Every line below that contains "parts" is to be copied.

** start **

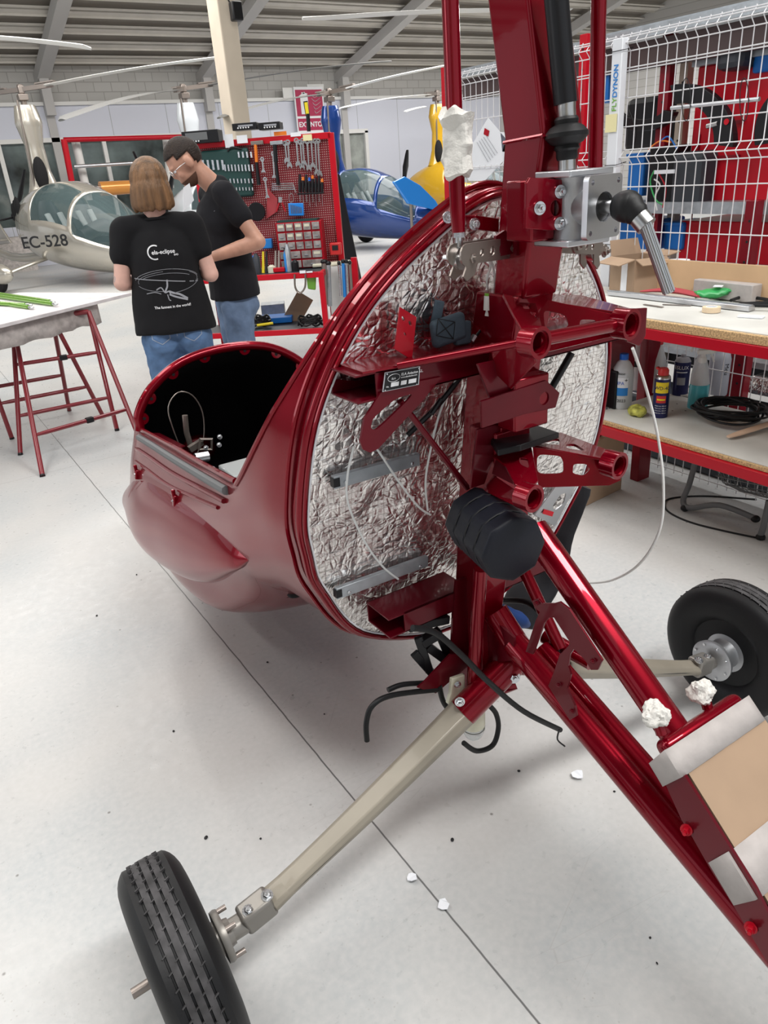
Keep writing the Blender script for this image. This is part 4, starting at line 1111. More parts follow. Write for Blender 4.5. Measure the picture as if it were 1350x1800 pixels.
# ================================================================== rest of the hall shell
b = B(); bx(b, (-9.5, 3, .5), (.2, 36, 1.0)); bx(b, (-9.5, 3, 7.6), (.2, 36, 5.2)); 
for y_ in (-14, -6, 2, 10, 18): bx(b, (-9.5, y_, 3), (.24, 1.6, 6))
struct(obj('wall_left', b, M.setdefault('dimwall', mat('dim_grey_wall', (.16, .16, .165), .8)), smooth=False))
b = B(); bx(b, (6, -5.4, 8.2), (32, .2, 5)); bx(b, (-6, -5.4, 2.8), (7, .2, 5.8)); bx(b, (14, -5.4, 2.8), (14, .2, 5.8))
struct(obj('wall_front', b, 'beige', smooth=False))
b = B(); bx(b, (20, 7, 4), (.2, 27, 8)); struct(obj('wall_right', b, 'block', smooth=False))

# ================================================================== workbench
WB = thing('workbench', 'red steel workbench with chipboard top and lower shelf, at the right', 'workbench', (2.75, 1.6, 0))
y0, y1 = .95, 2.22
bm = B(); bx(bm, (2.765, (y0 + y1) / 2 + .25, .913), (.53, y1 - y0 + .5, .034)); tp = obj('bench_top', bm, 'chip', WB, bev=.003)
bm = B(); bx(bm, (2.772, (y0 + y1) / 2 + .25, .932), (.512, y1 - y0 + .49, .004)); obj('top_laminate', bm, 'bench', tp, smooth=False)
bm = B(); bx(bm, (2.508, (y0 + y1) / 2 + .25, .875), (.03, y1 - y0 + .5, .042)); bx(bm, (3.0, (y0 + y1) / 2 + .25, .875), (.03, y1 - y0 + .5, .042)); obj('top_rail', bm, 'redsteel', WB, bev=.002)
bm = B(); bx(bm, (2.775, (y0 + y1) / 2 + .05, .447), (.53, y1 - y0, .018)); sh_ = obj('lower_shelf', bm, 'chip', WB, bev=.002)
bm = B(); bx(bm, (2.780, (y0 + y1) / 2 + .05, .458), (.518, y1 - y0, .003)); obj('shelf_laminate', bm, 'bench', sh_, smooth=False)
bm = B(); bx(bm, (2.508, (y0 + y1) / 2 + .05, .415), (.028, y1 - y0, .044)); bx(bm, (3.03, (y0 + y1) / 2 + .05, .415), (.028, y1 - y0, .044)); obj('shelf_rail', bm, 'redsteel', WB, bev=.002)
for x_, y_ in ((2.60, 2.32), (2.98, 2.32), (2.54, .95), (3.0, .95)):
    bm = B(); bx(bm, (x_, y_, .45), (.09 if y_ > 2 else .05, .05, .9)); obj('leg', bm, 'darkred', WB, bev=.003)
bm = B(); bx(bm, (2.72, 2.34, .70), (.34, .01, .32)); obj('end_panel', bm, 'darkred', WB, smooth=False)
bm = B(); bx(bm, (3.05, 1.62, 1.005), (.02, 1.5, .15)); M['plyw'] = mat('plain_plywood', (.60, .40, .23), .7, var=.08, vscale=6); obj('splash_board', bm,  'x' if False else 'plyw', WB, smooth=False)

def lathe_thing(name, label, cat, p, parts, group=None):
    t = thing(name, label, cat, p, group, local=True); t.scale = (1.2, 1.2, 1.2)
    for nm, prof, m, n in parts:
        bm = B(); lathe(bm, prof, (0, 0, 0), (0, 0, 1), n); obj(nm, bm, m, t, ang=50)
    return t
M['hdpe'] = mat('milky_bottle_plastic', (.66, .69, .72), .35, alpha=.93)
M['bluecap'] = mat('blue_cap', (.01, .12, .55), .35)
M['labelblue'] = mat('blue_label', (.02, .22, .62), .5)
M['aqua'] = mat('turquoise_liquid', (.10, .50, .58), .2)
M['navy'] = mat('navy_can', (.015, .018, .09), .3, .3)
M['canyellow'] = mat('can_yellow', (.85, .65, .02), .4)
M['canred'] = mat('can_red', (.60, .03, .03), .4)
zs, zt_ = .460, .935
def curved_label(parent, r, z0, z1, a0, a1, m, nm, off=.0006, n=10):
    bm = B(); g = []
    for i in range(n + 1):
        a = a0 + (a1 - a0) * i / n; g.append([bm.verts.new(((r + off) * math.cos(a), (r + off) * math.sin(a), z)) for z in (z0, z1)])
    for i in range(n): bm.faces.new((g[i][0], g[i + 1][0], g[i + 1][1], g[i][1]))
    return obj(nm, bm, m, parent)
def side_text(parent, s, size, r, z, a, m, nm='lettering', vert=False):
    """lettering on the side of a round body; a = facing angle"""
    d = V((math.cos(a), math.sin(a), 0)); u = V((-math.sin(a), math.cos(a), 0)); v = V((0, 0, 1))
    if vert: u, v = -v, u
    o = txt(s, size, d * (r + .0012) + V((0, 0, z)), u, v, m, nm, parent, .0002, 'CENTER')
    me = o.data     # wrap round the body
    for vv_ in me.vertices:
        p = vv_.co; t_ = V((p.x, p.y, 0)); uu_ = V((-math.sin(a), math.cos(a), 0)).dot(t_); h = d.dot(t_)
        an = a + uu_ / r; vv_.co = (h * math.cos(an), h * math.sin(an), p.z)
    return o
def faceang(p): return math.atan2(-p[1], -p[0])      # towards the viewer's side of the bench
def bottle(px, py, x, h, r, m, cap, label, z=zs, name='bottle'):
    p = P(px, py, z=z); p = V((p.x, p.y, z))
    return p
# two milky one-litre bottles with blue caps
pb = P(1092, 718, z=zs); r = .040; H_ = .205
prof = [(0, 0), (r * .92, 0), (r, .008), (r, .135), (r * .93, .155), (r * .6, .178), (r * .36, .186), (r * .34, .192), (0, .193)]
t = lathe_thing('bottle', 'milky plastic bottle with blue cap and blue-white label on the lower shelf', 'bottle', pb + V((.02, .02, 0)), [('bottle_body', prof, 'hdpe', 28), ('cap', [(0, .188), (.0165, .188), (.0165, .208), (.015, .21), (0, .21)], 'bluecap', 24)])
a = faceang(t.location); curved_label(t, r, .055, .125, a - .55, a + .55, 'paper', 'paper_label'); curved_label(t, r, .055, .086, a - .55, a + .55, 'labelblue', 'label_band', .0011)
side_text(t, 'IPA', .018, r, .098, a - .15, 'bluecap'); side_text(t, '+', .022, r, .108, a + .33, 'ink'); side_text(t, '2023', .016, r, .03, a, 'ink'); side_text(t, 'base', .014, r, .137, a - .1, 'ink')
t2 = lathe_thing('bottle', 'milky plastic bottle with blue cap and dark band, behind the front capped bottle', 'bottle', P(1122, 690, z=zs) + V((.05, .06, 0)), [('bottle_body', prof, 'hdpe', 28), ('cap', [(0, .188), (.0165, .188), (.0165, .208), (.015, .21), (0, .21)], 'bluecap', 24), ('dark_band', [(r + .001, .10), (r + .001, .125)], 'ink', 28)])
# black and yellow spray can
pc = P(1160, 733, z=zs); rc = .0285
t = lathe_thing('spray_can', 'dark blue and yellow oil spray can with red cap', 'spray can', pc + V((.01, .01, 0)),
    [('can_body', [(0, 0), (rc, 0), (rc, .142), (rc * .97, .145)], 'navy', 28), ('can_shoulder', [(rc * .98, .145), (rc * .93, .152), (rc * .75, .158), (0, .16)], 'steel', 28), ('cap', [(.019, .156), (.019, .176), (.014, .183), (0, .183)], 'canred', 20)])
a = faceang(t.location); curved_label(t, rc, .095, .135, a - .85, a + .85, 'canyellow', 'brand_panel'); curved_label(t, rc, .058, .085, a - .6, a + .6, 'canred', 'brand_spot'); curved_label(t, rc, .068, .074, a - .5, a + .5, 'canyellow', 'brand_stripe', .0012)
side_text(t, 'WD-40', .0175, rc, .108, a, 'navy', 'brand_lettering'); 
for k in range(4): side_text(t, 'Multi-Uso 400 ml', .0058, rc, .045 - .009 * k, a, 'wink', 'small_print')
bm = B(); bar(bm, (0, .008, .172), (0, .03, .18), .014, .008); bx(bm, (.012, .012, .168), (.016, .02, .016)); obj('trigger', bm, 'canred', t, bev=.002)
# dark can lettered ESLUX
pc2 = P(1197, 697, z=zs); t = lathe_thing('spray_can', 'dark navy spray can lettered in white, behind the trigger bottle', 'spray can', pc2 + V((.03, .03, 0)),
    [('can_body', [(0, 0), (.031, 0), (.031, .135)], 'navy', 28), ('can_shoulder', [(.031, .135), (.024, .148), (.010, .152), (.009, .162), (0, .163)], 'greyink', 24)])
a = faceang(t.location); side_text(t, 'ESLUX', .020, .031, .108, a - .1, 'wink', 'brand_lettering'); curved_label(t, .031, .045, .075, a - .5, a + .5, 'greyink', 'label_panel'); curved_label(t, .031, .094, .098, a - .7, a + .7, 'wink', 'label_line')
# trigger spray bottles
def trigger_bottle(p, label, liquid, head, h=.20, r=.037, yaw=0.0, text=None):
    t = thing('spray_bottle', label, 'spray bottle', p, None, local=True); t.scale = (1.14, 1.14, 1.14)
    bm = B(); lathe(bm, [(0, 0), (r, 0), (r * 1.02, .01), (r * .98, h * .52), (r * .86, h * .65), (r * .5, h * .83), (r * .36, h * .9), (r * .36, h * .97), (0, h * .97)], (0, 0, 0), (0, 0, 1), 28); bd = obj('bottle_body', bm, 'hdpe', t, ang=60)
    if liquid:
        bm = B(); lathe(bm, [(0, .002), (r * 1.01, .002), (r * 1.035, .012), (r * 1.0, h * .50), (0, h * .50)], (0, 0, 0), (0, 0, 1), 28); obj('liquid', bm, liquid, bd)
    bm = B(); lathe(bm, [(.015, h * .92), (.015, h * 1.02), (.010, h * 1.05), (.009, h * 1.1)], (0, 0, 0), (0, 0, 1), 18)
    bar(bm, (-.022, 0, h * 1.13), (.040, 0, h * 1.13), .016, .018); bar(bm, (.03, 0, h * 1.13), (.05, 0, h * 1.12), .010, .010); hd = obj('spray_head', bm, head, t, bev=.003)
    bm = B(); tb(bm, [(.026, 0, h * 1.10), (.038, 0, h * 1.02), (.045, 0, h * .92)], .004, 8, 3); obj('trigger', bm, head, hd)
    t.rotation_euler = (0, 0, yaw); return t
p = P(1227, 720, z=zs); t = trigger_bottle(p + V((.02, .02, 0)), 'trigger spray bottle half full of turquoise liquid on the lower shelf', 'aqua', 'white', yaw=-.6)
p = P(1185, 700, z=zs); t = trigger_bottle(p + V((.04, .14, 0)), 'trigger spray bottle with red head, between the oil can and the navy can', None, 'canred', h=.22, yaw=2.2)
p = P(1264, 700, z=zs); t = thing('bottle', 'tall grey milky bottle with handwritten lettering, behind the turquoise spray bottle', 'bottle', p + V((.05, .05, 0)), local=True)
bm = B(); lathe(bm, [(0, 0), (.046, 0), (.048, .01), (.048, .17), (.040, .20), (.018, .215), (.016, .225), (0, .225)], (0, 0, 0), (0, 0, 1), 28)
M['hdpeg'] = mat('greyish_bottle', (.34, .35, .40), .35); obj('bottle_body', bm, 'hdpeg', t, ang=50)
bm = B(); lathe(bm, [(0, .222), (.018, .222), (.018, .243), (0, .243)], (0, 0, 0), (0, 0, 1), 20); obj('cap', bm, 'bluecap', t)
side_text(t, 'Mou', .030, .048, .13, faceang(t.location) + .5, 'ink', 'handwriting', True)
p = P(1215, 640, z=zs + .16); t = trigger_bottle(V((2.97, 2.03, zs)), 'white trigger sprayer at the back under the bench top', None, 'white', h=.24, r=.034, yaw=2.6)
# yellow and green sponge wrap
p = P(1120, 722, z=zs + .02); bm = B(); ell(bm, p, (.04, .055, .024), Rz(-.5), 20, 12)
for v_ in bm.verts: v_.co.z += noise.noise(v_.co * 40) * .008; v_.co.z = max(v_.co.z, zs)
M['sponge'] = mat('yellow_green_sponge', (.42, .42, .08), .6, var=.6, vscale=35, bump=.4, bscale=40)
o = obj('sponge', bm, 'sponge'); tag(o, 'yellow green bagged sponge on the lower shelf beside the oil spray can', 'sponge')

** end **

• **EXERCISE OUTPUT**:
Keep writing the Blender script for this image. This is part 4, starting at line 1111. More parts follow. Write for Blender 4.5. Measure the picture as if it were 1350x1800 pixels.
def lathe_thing(name, label, cat, p, parts, group=None):
    for nm, prof, m, n in parts:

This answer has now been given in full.